## Aim of the exercise
Return the records word for word. Any pictures in them are not part of the copy.

## Information provided
[BEGIN]

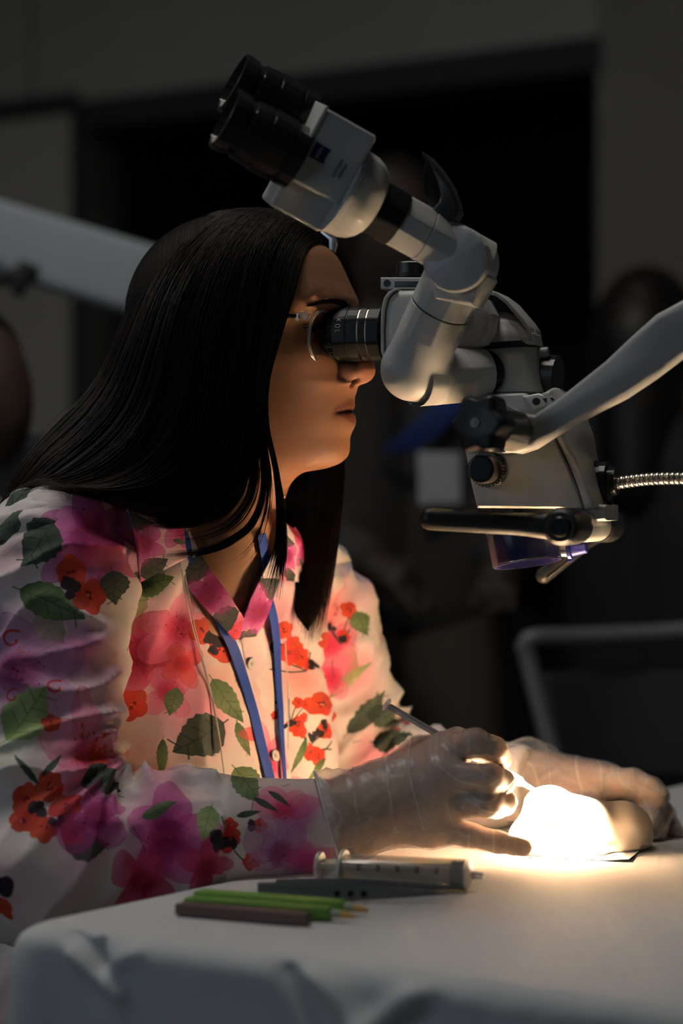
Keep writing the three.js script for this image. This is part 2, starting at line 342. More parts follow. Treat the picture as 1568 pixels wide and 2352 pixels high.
  for (let r = 0; r < total; r++) for (let i = 0; i < N; i++) { const j = (i + 1) % N, a = r * N + i, b = r * N + j; if (r + 1 < total + 0) idx.push(a, b, b + N, a, b + N, a + N); }
  const mid = pos.length / 3; put(v(Lx / 2, TABLE_Y, Lz / 2), Lx / 2, Lz / 2);
  for (let i = 0; i < N; i++) idx.push(mid, (i + 1) % N, i);
  const cg = new THREE.BufferGeometry(); cg.setAttribute('position', new THREE.Float32BufferAttribute(pos, 3)); cg.setAttribute('uv', new THREE.Float32BufferAttribute(uv, 2)); cg.setIndex(idx); cg.computeVertexNormals();
  if (cg.attributes.normal.getY(mid) < 0) { for (let i = 0; i < idx.length; i += 3) { const t = idx[i]; idx[i] = idx[i + 1]; idx[i + 1] = t; } cg.setIndex(idx); cg.computeVertexNormals(); }
  const weave = dataTexture(64, 64, (a, b, x, y) => 128 + 60 * Math.sin(x * Math.PI / 2) * (y % 4 < 2 ? 1 : -1) * 0.8, { repeat: [180, 180] });
  solo('tablecloth', cg, mat([0.66, 0.66, 0.66], 0.75, { bumpMap: weave, bumpScale: 0.00025, side: THREE.DoubleSide, sheen: 0.3, sheenRoughness: 0.6 }), 'white cloth draped with creases over the long table', 'tablecloth');
}
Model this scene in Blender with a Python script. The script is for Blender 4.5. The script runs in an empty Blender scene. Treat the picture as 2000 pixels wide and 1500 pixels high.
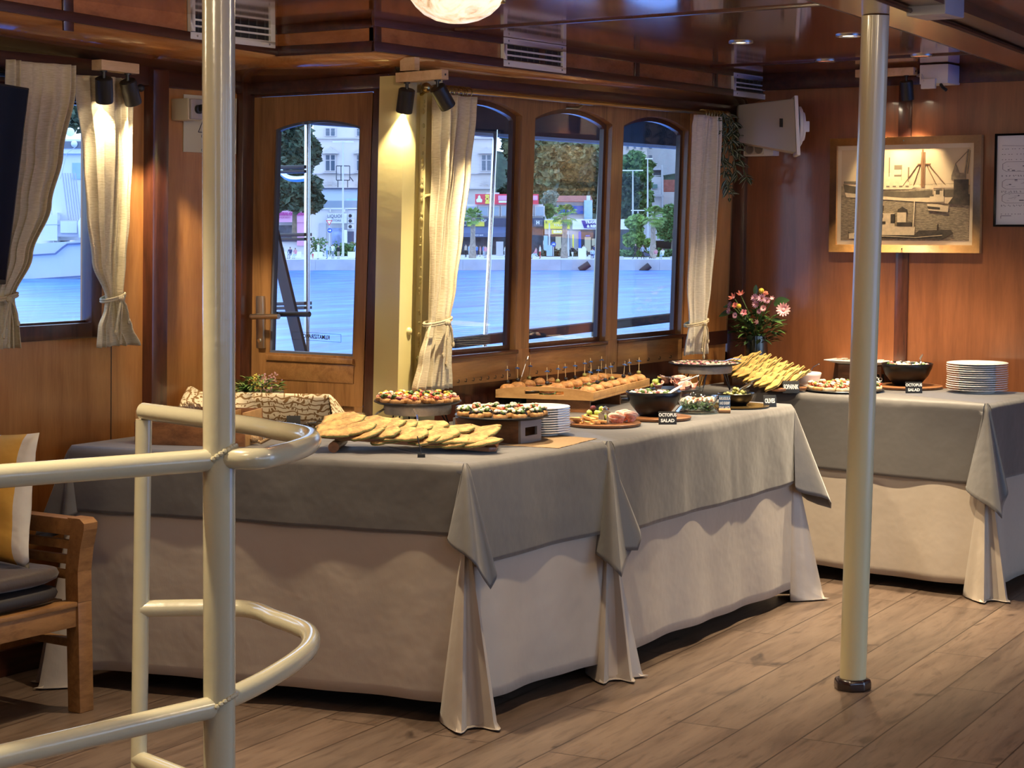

[END]

## Expected output
Keep writing the three.js script for this image. This is part 2, starting at line 342. More parts follow. Treat the picture as 1568 pixels wide and 2352 pixels high.
  for (let r = 0; r < total; r++) for (let i = 0; i < N; i++) { const j = (i + 1) % N, a = r * N + i, b = r * N + j; if (r + 1 < total + 0) idx.push(a, b, b + N, a, b + N, a + N); }
  const mid = pos.length / 3; put(v(Lx / 2, TABLE_Y, Lz / 2), Lx / 2, Lz / 2);
  for (let i = 0; i < N; i++) idx.push(mid, (i + 1) % N, i);
  const cg = new THREE.BufferGeometry(); cg.setAttribute('position', new THREE.Float32BufferAttribute(pos, 3)); cg.setAttribute('uv', new THREE.Float32BufferAttribute(uv, 2)); cg.setIndex(idx); cg.computeVertexNormals();
  if (cg.attributes.normal.getY(mid) < 0) { for (let i = 0; i < idx.length; i += 3) { const t = idx[i]; idx[i] = idx[i + 1]; idx[i + 1] = t; } cg.setIndex(idx); cg.computeVertexNormals(); }
  const weave = dataTexture(64, 64, (a, b, x, y) => 128 + 60 * Math.sin(x * Math.PI / 2) * (y % 4 < 2 ? 1 : -1) * 0.8, { repeat: [180, 180] });
  solo('tablecloth', cg, mat([0.66, 0.66, 0.66], 0.75, { bumpMap: weave, bumpScale: 0.00025, side: THREE.DoubleSide, sheen: 0.3, sheenRoughness: 0.6 }), 'white cloth draped with creases over the long table', 'tablecloth');
}
Model this scene in Blender with a Python script. The script is for Blender 4.5. The script runs in an empty Blender scene. Treat the picture as 2000 pixels wide and 1500 pixels high.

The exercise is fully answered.